▶ _Stated problem_
Look through the data below. Collect every line where the word "from" occurs.

▶ _Source data_
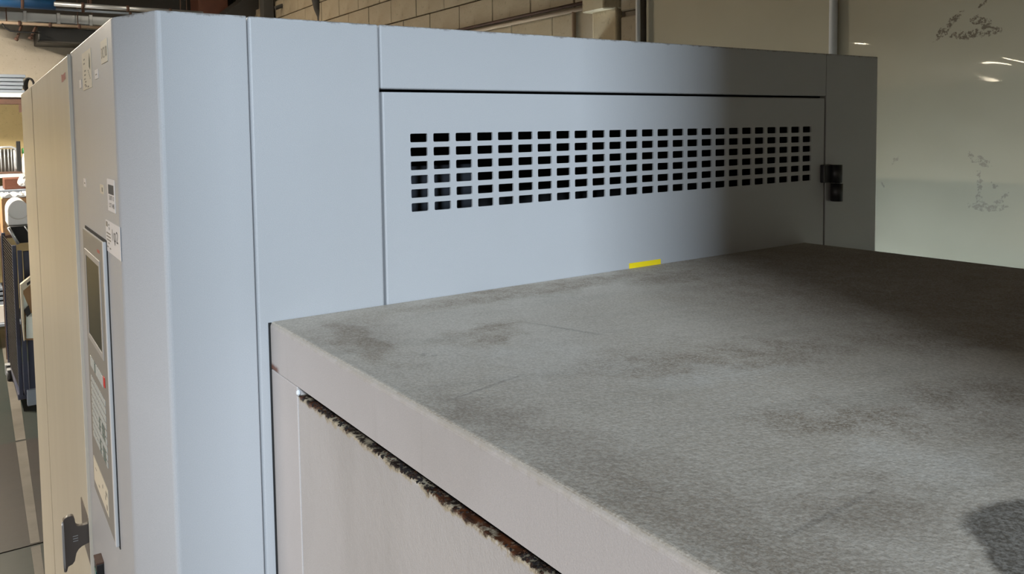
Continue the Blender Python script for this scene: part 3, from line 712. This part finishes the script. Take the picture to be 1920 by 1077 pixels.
for v in t.verts: v.co = Vector(((kx0+kx1)/2+v.co.x*(kx1-kx0)*.47, yk+.2+v.co.y*.19, kz1+.022+random.uniform(-.012, .02)))
g = bmesh.ops.extrude_face_region(t, geom=t.faces[:])
for v in g['geom']:
    if isinstance(v, bmesh.types.BMVert): v.co.z = kz1+.004
bmesh.ops.recalc_face_normals(t, faces=t.faces[:]); join(b, t); obj('foam', b, 'bagwhite', fo)
# rod rack on a wall shelf at the back
yr_ = 8.2; rz0 = put(10, 326, yr_)[1]; rz1 = put(10, 276, yr_)[1]
shx0, shx1 = -.6, 1.2
sh = empty('wall_shelf', (.3, yr_+.5, rz0-.03), 'grey shelf on the ochre wall carrying the rod rack', 'shelf')
obj('shelf_board', box(NB(), shx0, shx1, yr_-.1, 9.165, rz0-.04, rz0-.002, .003, 1), 'pvc', sh)
for x in (-.4, .9): obj('shelf_bracket', box(NB(), x-.015, x+.015, yr_, 9.165, rz0-.16, rz0-.04), 'rusty', sh)
rk = empty('rod_rack', (put(15, 300, yr_)[0], yr_, rz0), 'rack of upright silver rods under an arched rail on the wall shelf', 'rack')
xs = [put(px, 300, yr_)[0] for px in (-12, -5, 2, 9, 16, 22)]
for x in xs: obj('rod', tube(NB(), [(x, yr_, rz0), (x, yr_, rz1-.02)], .006, 8), 'silver', rk, True)
obj('back_plate', box(NB(), xs[0]-.03, put(33, 300, yr_)[0], yr_+.05, yr_+.06, rz0+.02, rz1-.02), 'ceil', rk)
xe = put(29, 300, yr_)[0]
obj('thick_rod', tube(NB(), [(xe, yr_, rz0), (xe, yr_, rz1-.03)], .020, 12), 'silver', rk, True)
xq = put(35, 300, yr_)[0]
obj('side_post', box(NB(), xq-.016, xq+.022, yr_-.03, yr_+.03, rz0, rz1+.06, .004, 1), 'black', rk)
obj('arched_rail', tube(NB(), [(xs[0], yr_, rz1-.01), (xs[3], yr_, rz1), (xs[5], yr_, rz1), (xe+.005, yr_, rz1-.015), (xe+.012, yr_, rz1-.05)], .012, 10), 'silver', rk, True)
obj('base_bar', box(NB(), xs[0]-.03, xq+.02, yr_-.04, yr_+.04, rz0, rz0+.02, .003, 1), 'rusty', rk)
xg = put(45, 300, yr_)[0]
gb = empty('green_bottle', (xg, yr_, rz0), 'slim green-capped bottle next to the rod rack', 'bottle')
obj('bottle_body', lathe(NB(), (xg, yr_, rz0), [(.028, 0), (.03, .01), (.03, .15), (.014, .19), (.014, .21)], 16), 'paper', gb, True)
obj('bottle_cap', lathe(NB(), (xg, yr_, rz0+.21), [(.018, 0), (.018, .045), (.012, .055)], 12), 'bottle', gb, True)
# pale carton and grey slatted crate under the bench
ys = 7.32
simple_box('pale_carton', put(-40, 630, ys)[0], put(19, 630, ys)[0], ys, ys+.4, .252, put(5, 615, ys)[1] if put(5, 615, ys)[1] > .3 else .42, 'paper', 'pale carton under the workbench beside the caster', 'box')
cz = (put(5, 615, ys)[1] if put(5, 615, ys)[1] > .3 else .42)+.003
cr_ = empty('slatted_crate', (put(0, 600, ys)[0], ys+.15, cz), 'grey slatted crate on the pale carton under the workbench', 'crate')
for k in range(4): obj('slat', box(NB(), put(-40, 600, ys)[0], put(18, 600, ys)[0], ys+.02, ys+.34, cz+k*.045, cz+k*.045+.028, .003, 1), 'slate', cr_)
for x in (put(-30, 600, ys)[0], put(12, 600, ys)[0]): obj('slat_post', box(NB(), x-.015, x+.015, ys+.05, ys+.30, cz, cz+.163), 'slate', cr_)

# ------------------------------------------------------------------ far left, high: ledge, bars, ducts
yl_ = 8.45; lz1 = put(20, 174.5, yl_)[1]; lz0 = put(20, 182.5, yl_)[1]
ld = empty('wall_ledge', (.2, 8.8, lz0), 'white wall ledge carrying the slate blue bars', 'ledge')
obj('ledge_board', box(NB(), -1.2, 1.15, yl_, 9.19, lz0, lz1, .004, 1), 'white', ld)
obj('ledge_rail', box(NB(), -1.2, 1.15, yl_+.03, yl_+.08, lz0-.075, lz0-.001, .004, 1), 'rusty', ld)
obj('ledge_hook', box(NB(), put(36, 203, yl_)[0], put(46, 203, yl_)[0], yl_+.03, yl_+.06, lz0-.16, lz0-.075), 'rusty', ld)
xbe = put(46, 155, yl_)[0]; hb = (put(20, 138, yl_)[1]-lz1)/5
for k in range(5):
    nm = ('lowest', 'second lowest', 'middle', 'second highest', 'topmost')[k]
    e = obj('profile_bar', box(NB(), -1.1, xbe+random.uniform(-.02, .02), yl_+.03, yl_+.25, lz1+.001+k*hb, lz1+(k+1)*hb-.006, .006, 2), 'slate')
    tag(e, f'slate blue metal profile bar, {nm} of the stack on the white ledge', 'bar', 'profile bars stacked on the wall ledge')
xq = put(54, 150, yl_)[0]; zq = lz1
ccl = empty('cable_coil', (xq, yl_+.1, zq), 'dark cable coil hanging by the end of the slate blue bars', 'cable')
for k in range(4): obj('cable_loop', tube(NB(), [(xq+.05*math.cos(a)*(1-.1*k)+.008*k, yl_+.05+.02*k, zq+.085+.082*math.sin(a)) for a in [i*math.pi/8 for i in range(17)]], .009, 6), 'black', ccl, True)
# ducts and pipes along the back wall
def xrun(name, pxa, pxb, ytop, ybot, Y, m, label, cat, square=False, parts=None):
    a = at(0, (ytop+ybot)/2, Y); zt = at(0, ytop, Y).z; zb = at(0, ybot, Y).z; xa, xb2 = at(pxa, 20, Y).x, at(pxb, 20, Y).x
    e = empty(name, ((xa+xb2)/2, Y, (zt+zb)/2), label, cat)
    if square: obj('duct_body' if 'duct' in name else 'pipe_body', box(NB(), xa, xb2, Y, Y+(zt-zb), zb, zt, .008, 2), m, e)
    else: obj('pipe_body', tube(NB(), [(xa, Y, (zt+zb)/2), (xb2, Y, (zt+zb)/2)], (zt-zb)/2, 16), m, e, True)
    for x in (xa+.35, xb2-.25): obj('hanger_rod', tube(NB(), [(x, Y, zt-.003), (x, Y, 5.6)], .006, 6), 'rusty', e)
    for k in range(parts or 0):
        x = xa+(xb2-xa)*(k+.6)/(parts+.4)
        if square: obj('flange', box(NB(), x-.018, x+.018, Y-.012, Y+(zt-zb)+.012, zb-.012, zt+.012, .003, 1), 'silver', e)
        else: obj('clamp', tube(NB(), [(x-.015, Y, (zt+zb)/2), (x+.015, Y, (zt+zb)/2)], (zt-zb)/2+.008, 16), 'rusty', e, True)
    return e
xrun('air_duct', -60, 216, 20, 37, 8.5, 'silver', 'long galvanised air duct crossing above the grey beige wall', 'duct', True, 4)
xrun('tan_pipe', -60, 190, 39, 45, 8.45, 'tan', 'thin tan pipe just below the galvanised duct', 'pipe', False, 4)
xrun('blue_pipe', -90, 104, -8, 13, 8.1, 'bluepipe', 'thick blue pipe at the top left corner', 'pipe', False, 2)
xrun('white_pipe', 102, 380, -4, 5, 8.0, 'silver', 'bright silver pipe continuing from the end of the blue pipe', 'pipe', False, 3)
xrun('dark_pipe', 100, 390, 8, 13, 8.3, 'slate', 'thin grey pipe under the bright silver pipe', 'pipe', False, 3)
bmz = at(0, 36, 8.9).z
gd = empty('steel_girder', (1.2, 8.95, bmz), 'dark steel girder behind the pipes below the ceiling', 'girder')
obj('web', box(NB(), -2, 3.19, 8.95, 8.97, bmz, bmz+.75), 'ceil', gd); obj('bottom_flange', box(NB(), -2, 3.19, 8.86, 9.06, bmz-.02, bmz), 'ceil', gd)
xu0, xu1 = at(72, 65, 8.6).x, at(180, 65, 8.6).x; zu1, zu0 = at(72, 51, 8.6).z, at(72, 77, 8.6).z
un = empty('black_unit', ((xu0+xu1)/2, 8.8, zu0), 'flat black unit mounted on the back wall below the tan pipe', 'unit')
obj('unit_body', box(NB(), xu0, xu1, 8.6, 9.19, zu0, zu1, .006, 2), 'black', un); obj('unit_lip', box(NB(), xu0-.01, xu1+.01, 8.59, 8.62, zu0-.012, zu0+.004, .003, 1), 'ceil', un)
for i, (pa, pb) in enumerate((((41, 45), (32, 72)), ((68, 49), (58, 70)))):
    a, c = at(*pa, 8.5), at(*pb, 8.5)
    e = empty('pipe_hanger', tuple(a), ('left' if i == 0 else 'right')+' one of two rusty hangers under the tan pipe', 'hanger', 'rusty hangers under the tan pipe')
    obj('rod', tube(NB(), [a, c], .014, 8), 'rusty', e, True); obj('foot', tube(NB(), [c, c+Vector((-.015, 0, -.02))], .022, 8), 'rusty', e, True)
cb = [at(4, 44, 8.42), at(9, 52, 8.42), at(20, 58, 8.42), at(38, 60, 8.42), at(60, 61, 8.40), at(71, 62, 8.44), at(74.5, 62, 8.57)]
tag(obj('sagging_cable', tube(NB(), cb, .010, 8), 'black', None, True), 'black cable sagging between the tan pipe and the black unit', 'cable')
# dark uprights and a bent pipe by the far corner
def upright(pa, pb, Y, m, name, label, cat, head=True):
    xa, xc = at(pa, 20, Y).x, at(pb, 20, Y).x
    e = empty(name, ((xa+xc)/2, Y, 0), label, cat)
    obj('shaft', box(NB(), xa, xc, Y, Y+(xc-xa), 0, 5.59, .006, 1), m, e)
    obj('base_plate', box(NB(), xa-.05, xc+.05, Y-.05, Y+(xc-xa)+.05, 0, .02), m, e); return e
upright(372, 428, 8.35, 'redbrown', 'brick_pier', 'red brown pier in the far corner above the cabinet', 'pier')
upright(494, 514, 7.4, 'ceil', 'steel_post', 'dark steel post left of the diagonal brace', 'post')
upright(572, 588, 7.0, 'post', 'ochre_post', 'ochre post between the dark steel post and the bent pipe', 'post')
a, c = at(520, 14, 7.2), at(562, -2, 7.2)
tag(obj('diagonal_brace', tube(NB(), [a+(a-c)*.1, c+(c-a)*.8], .022, 8), 'ceil'), 'dark diagonal brace near the ceiling beside the steel post', 'brace')
q = [at(590, -20, 6.2), at(592, 0, 6.2), at(596, 16, 6.2), at(602, 30, 6.2), at(606, 60, 6.2)]
tag(obj('bent_pipe', tube(NB(), q, .042, 12), 'ceil', None, True), 'thick dark bent pipe dropping behind the cabinet', 'pipe')
upright(628, 640, 6.0, 'ceil', 'slim_post', 'slim dark post against the painted block wall', 'post')
a, c = at(440, 30, 8.2), at(480, 0, 8.2)
tag(obj('roof_strut', tube(NB(), [a+(a-c)*.3, c+(c-a)*1.2], .16, 4), 'ceil'), 'broad dark sloping strut left of the steel post', 'strut')

# ------------------------------------------------------------------ lamps hanging in the hall (short ones reflected in the gloss wall, last added)
for i, (x, y, z, pw, L) in enumerate(((-4.3, 3.045, 2.86, 3, .14), (-4.3, 3.35, 2.53, 3, .14), (-4.3, 5.03, 3.05, 3, .07), (-1.0, 6.6, 3.7, 470, .57), (1.9, 6.4, 4.4, 13, .57))):
    e = empty('strip_lamp', (x, y, z), ('short strip lamp hanging left of the control panel', 'lower short strip lamp hanging left of the control panel', 'small lamp hanging farther left in the hall', 'strip lamp hanging before the back wall', 'unseen strip lamp added to light the block wall')[i], 'lamp', 'strip lamps in the hall')
    obj('lamp_housing', box(NB(), x-.04, x+.04, y-L-.03, y+L+.03, z+.02, z+.07, .004, 1), 'white', e)
    obj('tube', tube(NB(), [(x, y-L, z), (x, y+L, z)], .015, 10), 'lamp', e, True)
    for yy in (y-L*.7, y+L*.7): obj('chain', tube(NB(), [(x, yy, z+.07), (x, yy, 5.6)], .004, 6), 'wire', e)
    la = area('lamp_light', (x, y, z-.03), (x, y, 0), .10, 2*L, pw, (1, .88, .70)); la.data.spread = math.pi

▶ _In response_
Continue the Blender Python script for this scene: part 3, from line 712. This part finishes the script. Take the picture to be 1920 by 1077 pixels.
xrun('white_pipe', 102, 380, -4, 5, 8.0, 'silver', 'bright silver pipe continuing from the end of the blue pipe', 'pipe', False, 3)